Bisnis.com, JAKARTA - Upaya perampasan aset dalam kasus tindak pidana korupsi masih sulit dilakukan karena Indonesia belum memiliki payung hukum yang cukup. Rancangan Undang-Undang atau RUU Perampasan Aset Terkait Dengan Tindak Pidana masih mandeg dan belum ada kelanjutannya.
Analis Hukum Senior Pusat Pelaporan dan Analisis Transaksi Keuangan (PPATK) Ferti Srikandi Sumathi mengatakan bahwa landasan hukum diperlukan dalam perampasan aset karena ada hasil tindak pidana yang sulit dibuktikan dalam penguasaan tersangka hingga tersangka meninggal.
"Jika tersangka meninggal ini menjadi sulit, akhirnya seringkali asset recovery menjadi status quo sehingga tidak dapat ditindak dengan proses perampasan aset oleh negara.
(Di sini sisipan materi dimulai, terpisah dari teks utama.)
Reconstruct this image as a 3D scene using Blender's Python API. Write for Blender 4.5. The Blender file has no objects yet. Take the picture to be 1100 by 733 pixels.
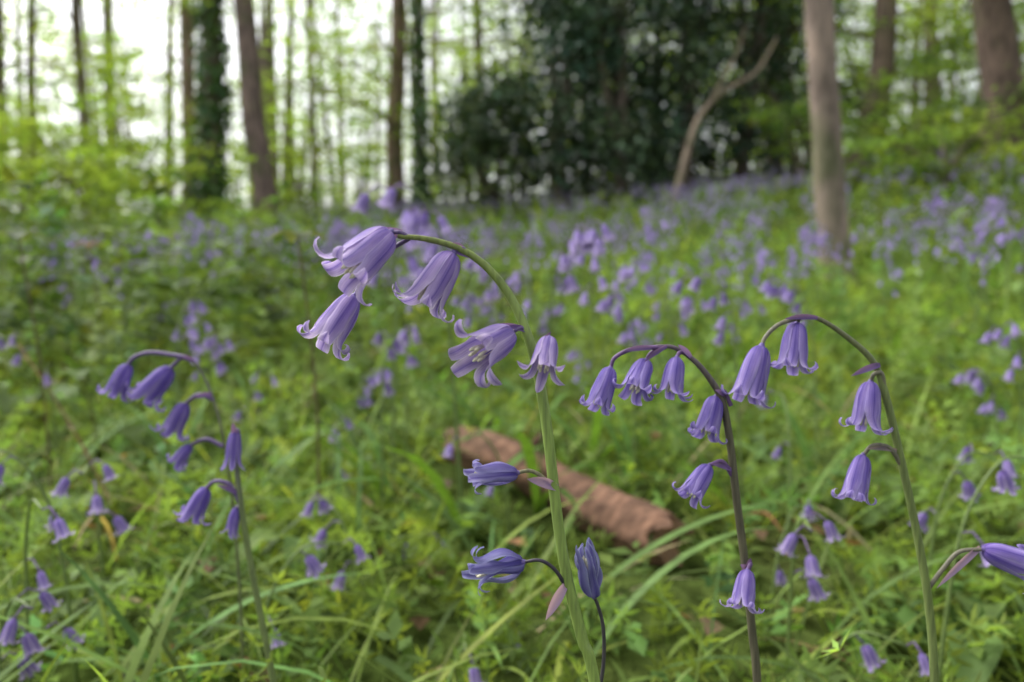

Ini jadi urgensi perlu adanya regulasi nasional mengenai non-conviction base," kata Ferti dalam sebuah webinar side event C20, dikutip dari YouTube Kemitraan Bagi Pembaruan Tata Pemerintahan, Selasa (8/3/2022).
Menurutnya, kendala dalam perampasan aset dapat diselesaikan jika RUU Perampasan Aset telah disahkan.
Adapun, RUU Perampasan Aset sudah diinsiasi PPATK sejak 2008 dengan mengadopsi ketentuan dalam The United Nations Convention Againts Corruption (UNCAC) dan konsep nonconviction Based Forfeiture dari negara-negara commonlaw.
Lebih lanjut, Ferti menyampaikan bahwa tindak pidana korupsi merupakan tindak pidana asal dengan risiko tertinggi untuk dilakukan pencucian uang yakni dengan skor 9 atau maksimal.
"Nilainya sangat sempurna, dari tingkat ancamaan, kerentanannya juga tinggi dan jika terjadi pencucian uang dampaknya juga tinggi sehingga korupsi harus jadi atensi bagi Indonesia agar relokasi dari sumber daya, kebijakan, komitmen harus berujung pada pencegahan dan pemberantasan tindak pidana korupsi," ungkapnya.